## begin RAW DATA

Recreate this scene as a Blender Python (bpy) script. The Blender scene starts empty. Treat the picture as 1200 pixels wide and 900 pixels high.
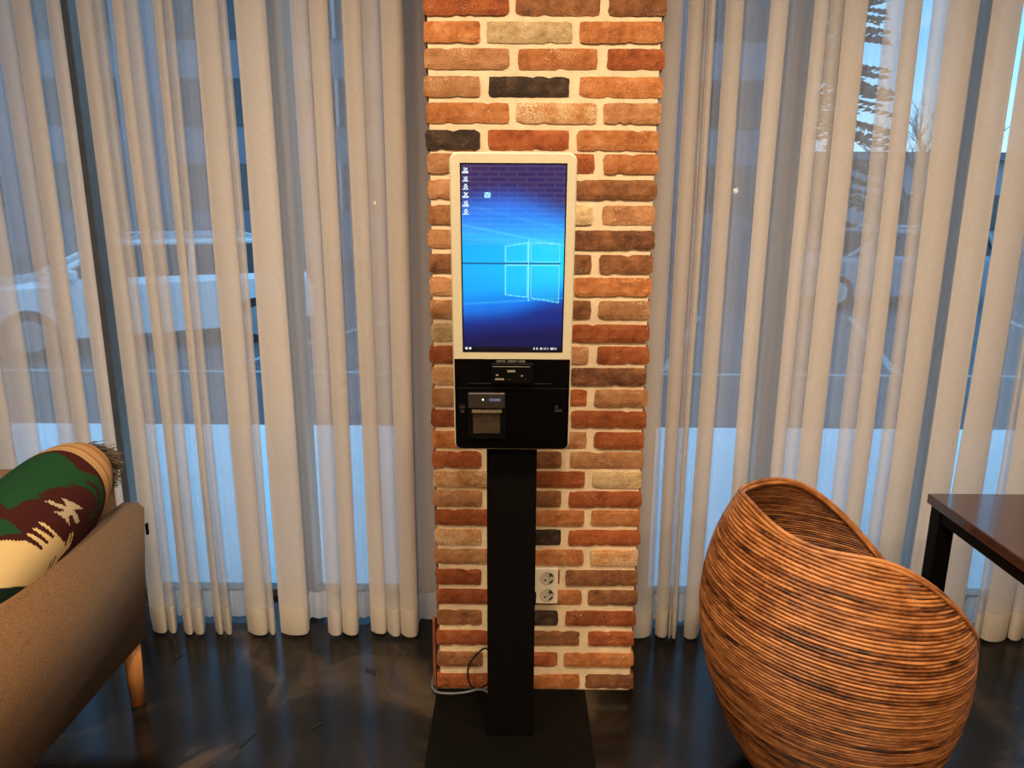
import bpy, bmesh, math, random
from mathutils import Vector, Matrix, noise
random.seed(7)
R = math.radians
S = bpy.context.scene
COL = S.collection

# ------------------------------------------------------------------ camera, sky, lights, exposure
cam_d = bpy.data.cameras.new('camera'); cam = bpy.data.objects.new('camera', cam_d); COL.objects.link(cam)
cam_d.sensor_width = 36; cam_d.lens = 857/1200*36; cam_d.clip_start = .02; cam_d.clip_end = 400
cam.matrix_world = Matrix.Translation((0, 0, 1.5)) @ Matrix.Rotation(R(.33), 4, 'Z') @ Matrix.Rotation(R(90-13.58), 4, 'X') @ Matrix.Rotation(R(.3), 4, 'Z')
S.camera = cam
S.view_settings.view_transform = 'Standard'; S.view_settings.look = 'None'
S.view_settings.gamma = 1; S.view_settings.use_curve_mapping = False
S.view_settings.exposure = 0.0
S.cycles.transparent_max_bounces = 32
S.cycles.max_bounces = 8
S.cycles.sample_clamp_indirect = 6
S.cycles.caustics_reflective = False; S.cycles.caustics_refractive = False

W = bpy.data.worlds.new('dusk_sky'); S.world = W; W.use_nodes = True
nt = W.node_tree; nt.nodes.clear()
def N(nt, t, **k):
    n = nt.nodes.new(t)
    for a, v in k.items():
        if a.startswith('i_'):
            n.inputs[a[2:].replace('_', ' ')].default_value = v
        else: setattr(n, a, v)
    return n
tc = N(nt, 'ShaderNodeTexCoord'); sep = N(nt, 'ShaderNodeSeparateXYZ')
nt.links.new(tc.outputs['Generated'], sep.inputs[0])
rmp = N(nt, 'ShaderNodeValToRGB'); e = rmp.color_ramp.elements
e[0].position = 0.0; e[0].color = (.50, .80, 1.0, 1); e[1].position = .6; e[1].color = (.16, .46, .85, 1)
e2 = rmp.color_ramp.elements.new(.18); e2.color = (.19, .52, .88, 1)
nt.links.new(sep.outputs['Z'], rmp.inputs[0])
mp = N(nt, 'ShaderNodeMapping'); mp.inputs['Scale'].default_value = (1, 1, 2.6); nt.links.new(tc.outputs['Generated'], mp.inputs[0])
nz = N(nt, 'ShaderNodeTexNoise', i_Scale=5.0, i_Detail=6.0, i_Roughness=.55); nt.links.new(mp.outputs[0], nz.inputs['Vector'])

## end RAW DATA

EXERCISE DETAILS
From start to finish, output the listing exactly, but omit its pictures.

EXPECTED ANSWER
Recreate this scene as a Blender Python (bpy) script. The Blender scene starts empty. Treat the picture as 1200 pixels wide and 900 pixels high.
import bpy, bmesh, math, random
from mathutils import Vector, Matrix, noise
random.seed(7)
R = math.radians
S = bpy.context.scene
COL = S.collection

# ------------------------------------------------------------------ camera, sky, lights, exposure
cam_d = bpy.data.cameras.new('camera'); cam = bpy.data.objects.new('camera', cam_d); COL.objects.link(cam)
cam_d.sensor_width = 36; cam_d.lens = 857/1200*36; cam_d.clip_start = .02; cam_d.clip_end = 400
cam.matrix_world = Matrix.Translation((0, 0, 1.5)) @ Matrix.Rotation(R(.33), 4, 'Z') @ Matrix.Rotation(R(90-13.58), 4, 'X') @ Matrix.Rotation(R(.3), 4, 'Z')
S.camera = cam
S.view_settings.view_transform = 'Standard'; S.view_settings.look = 'None'
S.view_settings.gamma = 1; S.view_settings.use_curve_mapping = False
S.view_settings.exposure = 0.0
S.cycles.transparent_max_bounces = 32
S.cycles.max_bounces = 8
S.cycles.sample_clamp_indirect = 6
S.cycles.caustics_reflective = False; S.cycles.caustics_refractive = False

W = bpy.data.worlds.new('dusk_sky'); S.world = W; W.use_nodes = True
nt = W.node_tree; nt.nodes.clear()
def N(nt, t, **k):
    n = nt.nodes.new(t)
    for a, v in k.items():
        if a.startswith('i_'):
            n.inputs[a[2:].replace('_', ' ')].default_value = v
        else: setattr(n, a, v)
    return n
tc = N(nt, 'ShaderNodeTexCoord'); sep = N(nt, 'ShaderNodeSeparateXYZ')
nt.links.new(tc.outputs['Generated'], sep.inputs[0])
rmp = N(nt, 'ShaderNodeValToRGB'); e = rmp.color_ramp.elements
e[0].position = 0.0; e[0].color = (.50, .80, 1.0, 1); e[1].position = .6; e[1].color = (.16, .46, .85, 1)
e2 = rmp.color_ramp.elements.new(.18); e2.color = (.19, .52, .88, 1)
nt.links.new(sep.outputs['Z'], rmp.inputs[0])
mp = N(nt, 'ShaderNodeMapping'); mp.inputs['Scale'].default_value = (1, 1, 2.6); nt.links.new(tc.outputs['Generated'], mp.inputs[0])
nz = N(nt, 'ShaderNodeTexNoise', i_Scale=5.0, i_Detail=6.0, i_Roughness=.55); nt.links.new(mp.outputs[0], nz.inputs['Vector'])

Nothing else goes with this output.